GIC, which manages over US$100 billion ($135 billion) of Singapore’s foreign reserves, has spared itself some of the pain.

In the third quarter last year, it sold some of its equities before financial markets nose-dived. This helped provide the funds for GIC to pump a total of about
US$16 billion into sub-prime-hit Citigroup and UBS over January and December, in exchange for bonds convertible into shares.

Since then, Citi and UBS have unveiled more losses and writedowns, causing their share prices to fall about 7 per cent and 38 per cent respectively.

But Dr Tan said yesterday that GIC believes the two “longterm” investments will bring “good returns when markets stabilise and economic conditions return to more normal levels”. Until then, however, these one to two years will be “extremely nervous and volatile”.

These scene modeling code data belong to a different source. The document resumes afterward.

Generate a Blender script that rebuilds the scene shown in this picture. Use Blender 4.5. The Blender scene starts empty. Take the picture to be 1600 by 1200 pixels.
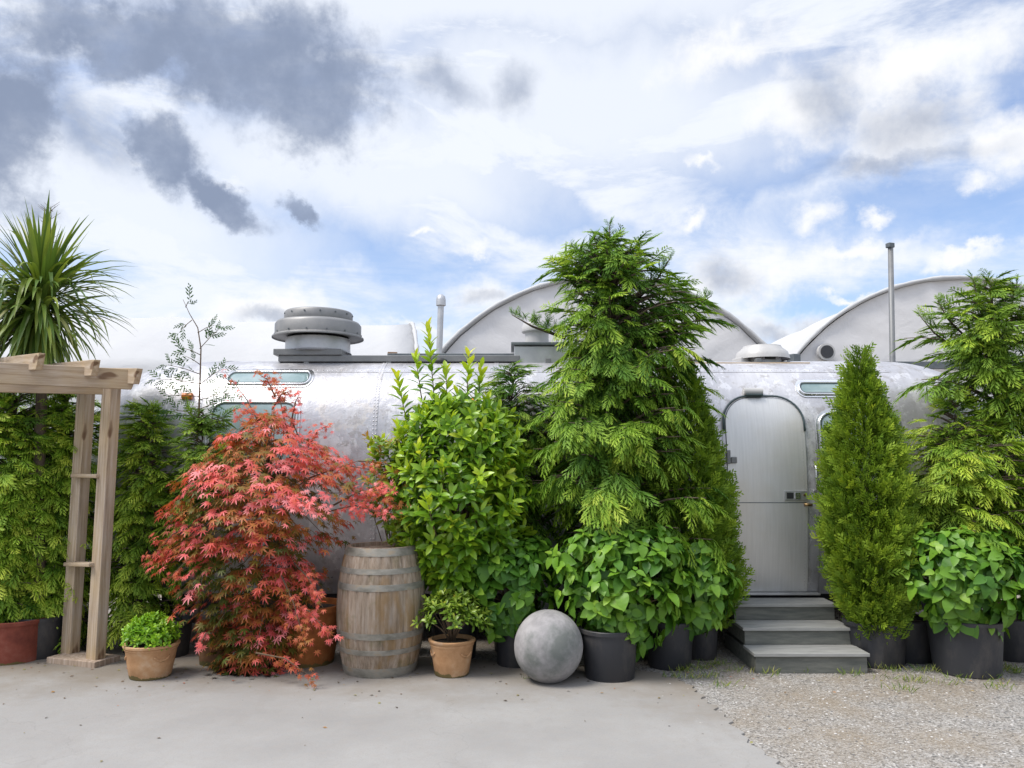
import bpy, math, random
import numpy as np
from mathutils import Vector, Matrix
R = math.radians
random.seed(5)
# ------------------------------------------------------------------ camera
FPX, HOR, EYE = 1244.0, 722.0, 1.6
PITCH = math.atan((HOR - 600) / FPX)
sc = bpy.context.scene
col = sc.collection
cam = bpy.data.cameras.new("camera"); camo = bpy.data.objects.new("camera", cam); col.objects.link(camo)
cam.sensor_width = 36; cam.lens = 36 * FPX / 1600; cam.clip_start = .05; cam.clip_end = 4000
camo.location = (0, 0, EYE); camo.rotation_euler = (R(90) + PITCH, 0, 0)
sc.camera = camo
sc.view_settings.view_transform = 'Standard'; sc.view_settings.look = 'None'
sc.view_settings.exposure = 0.62; sc.view_settings.gamma = 1
sc.view_settings.use_curve_mapping = False
sc.cycles.max_bounces = 6; sc.cycles.diffuse_bounces = 3; sc.cycles.transparent_max_bounces = 4

def ray(px, py):
    u = (px - 800) / FPX; v = -(py - 600) / FPX
    return Vector((u, math.cos(PITCH) - math.sin(PITCH) * v, math.sin(PITCH) + math.cos(PITCH) * v))
def P(px, py, Y):
    r = ray(px, py); s = Y / r.y
    return Vector((r.x * s, Y, EYE + r.z * s))
def G(px, py, z=0):
    r = ray(px, py); s = (z - EYE) / r.z
    return Vector((r.x * s, r.y * s, z))
def azel(px, py):
    r = ray(px, py).normalized()
    return math.atan2(r.x, r.y), math.asin(r.z)

# ------------------------------------------------------------------ sky
SUN_EL, SUN_AZ = R(58), R(-112)          # azimuth measured from +Y towards +X
w = bpy.data.worlds.new("World"); sc.world = w; w.use_nodes = True
nt = w.node_tree; N = nt.nodes; L = nt.links; N.clear()
def nd(t, **k):
    n = N.new(t)
    for a, b in k.items(): setattr(n, a, b)
    return n
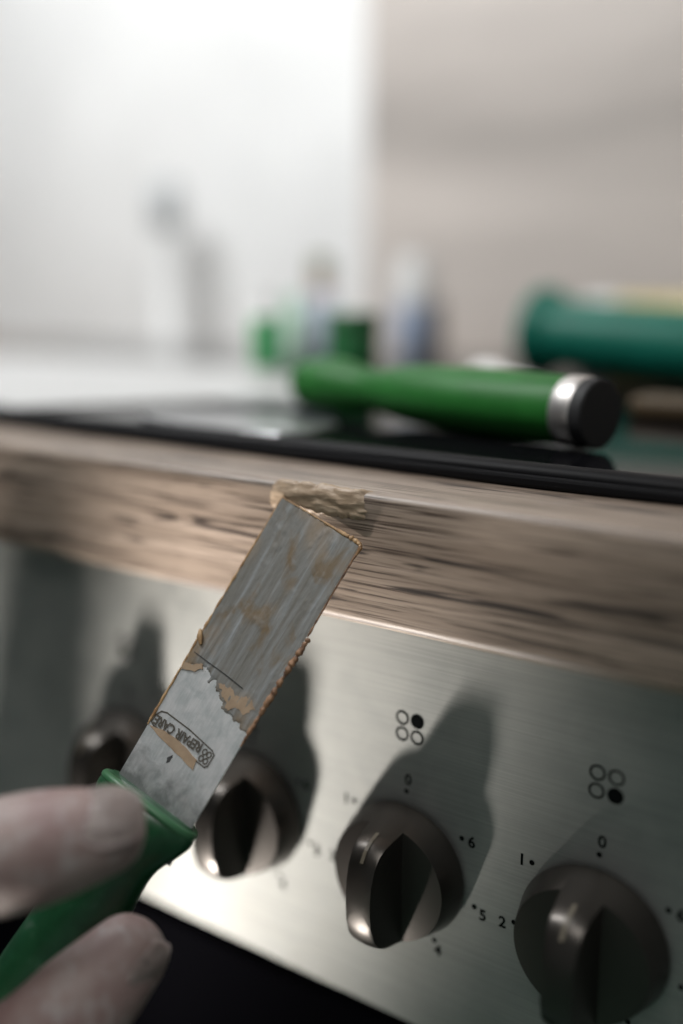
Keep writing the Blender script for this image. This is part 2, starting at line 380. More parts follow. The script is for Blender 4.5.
# ------------------------------------------------------------------ putty knife held in the hand (local frame: x across, y to the tip, z out of the blade face)
KM = Matrix(((0.95147, 0.24263, 0.18931, -0.0275), (0.03171, 0.53458, -0.84452, -0.05293), (-0.30611, 0.80954, 0.50094, 0.81215), (0, 0, 0, 1)))
knife = tag(empty('putty_knife', M=KM), 'green handled putty knife with a filler smeared steel blade held in the hand', 'putty knife')
m_blade = mat('scratched_blade_steel', (0.42, 0.43, 0.43), 0.45, 0.85); t = NT(m_blade)
f1 = t.noise(t.coords((140, 140, 140)), 1, 5, 0.65, 0.5); f2 = t.noise(t.coords((1500, 160, 100), rot=(0, 0, 0.5)), 1, 3, 0.6)
bladec = t.mix(0.5, t.ramp(f1, [(0.33, (0.40, 0.47, 0.47)), (0.62, (0.80, 0.81, 0.81))]), t.ramp(f2, [(0.3, (0.52, 0.52, 0.52)), (0.7, (0.74, 0.74, 0.75))]))
sp = t.n('ShaderNodeSeparateXYZ'); t.l(t.coords(), sp.inputs[0])
ad = t.n('ShaderNodeMath', operation='MULTIPLY_ADD'); t.l(t.noise(t.coords((160, 160, 160), loc=(2, 5, 1)), 1, 4, 0.6, 0.5), ad.inputs[0]); ad.inputs[1].default_value = -0.022; t.l(sp.outputs['Y'], ad.inputs[2])
gm = t.n('ShaderNodeMapRange'); t.l(ad.outputs[0], gm.inputs['Value']); gm.inputs['From Min'].default_value = -0.010; gm.inputs['From Max'].default_value = 0.0005; gm.inputs['To Min'].default_value = 0.75; gm.inputs['To Max'].default_value = 0.0
t.l(t.mix(gm.outputs[0], bladec, (0.10, 0.105, 0.105)), t.b.inputs['Base Color'])
t.bump(f1, 0.12, 0.0003)
bm = prism([(-0.0149, -0.012), (0.0149, -0.012), (0.0150, 0.02), (0.0157, 0.0952), (-0.0157, 0.0970), (-0.0152, 0.02)], -0.0007, 0.0); bevel(bm, 0.00015, 1)
bm_obj('blade', bm, m_blade, knife)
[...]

He revealed yesterday that GIC had set up three group committees to oversee risks, organisational issues and investments.

The group risk committee, which will be chaired by chief risk officer Sung Cheng Chih, provides oversight and guidance for the development and implementation of policies and practices for the entire group.

Lack of oversight has shown up as a major weakness in the financial industry since the collapse of United States’ sub-prime mortgage market, as certain banks and investment firms have only recently discovered the extent of complicated, high-risk instruments on their balance sheets.

As banks continue to reduce lending activities and cause the credit supply to contract, the world economy is fraught with “considerable downside risks”, said Dr Tan, adding that “a period of extreme uncertainty” is afoot.

However, he said a sharp turnaround in sentiment and the markets could take place if policymakers in the US and elsewhere respond “strongly and appropriately”.

On the other hand, “if such actions by the authorities are not taken within the next three to four months, it will be left to the market forces of supply and demand to stabilise the US housing market before we can see the light at the end of the tunnel”, said Dr Tan.

“This will be a considerably more painful and long drawn process.”

He told some 500 staff in the audience: “The next few years may well be among the most challenging years for GIC since our establishment in 1981. We have to brace ourselves for trying and difficult times, but we are well prepared.”


UBS ADMITS LAX CONTROLS

Excessive risk-taking and a failure to see the severity of the American housing downturn – these were key factors behind UBS’ US$37 billion ($50 billion) writedowns on sub-prime-linked investments, according to a Swiss bank report.

UBS has been the world’s worst-hit bank in the subprime crisis. In December, UBS received a cash infusion of 11 billion Swiss francs ($15 billion) from Singapore’s GIC.

The 50-page report released yesterday pinpointed the key culprit as Dillon Read Capital Management, the bank’s nowdefunct hedge fund; and its investment banking unit, where senior management meetings had an “asymmetric focus” on revenue and profit-and-loss.

The report comes just before tomorrow’s shareholders’ meeting to vote on a second cash injection of 15 billion Swiss francs.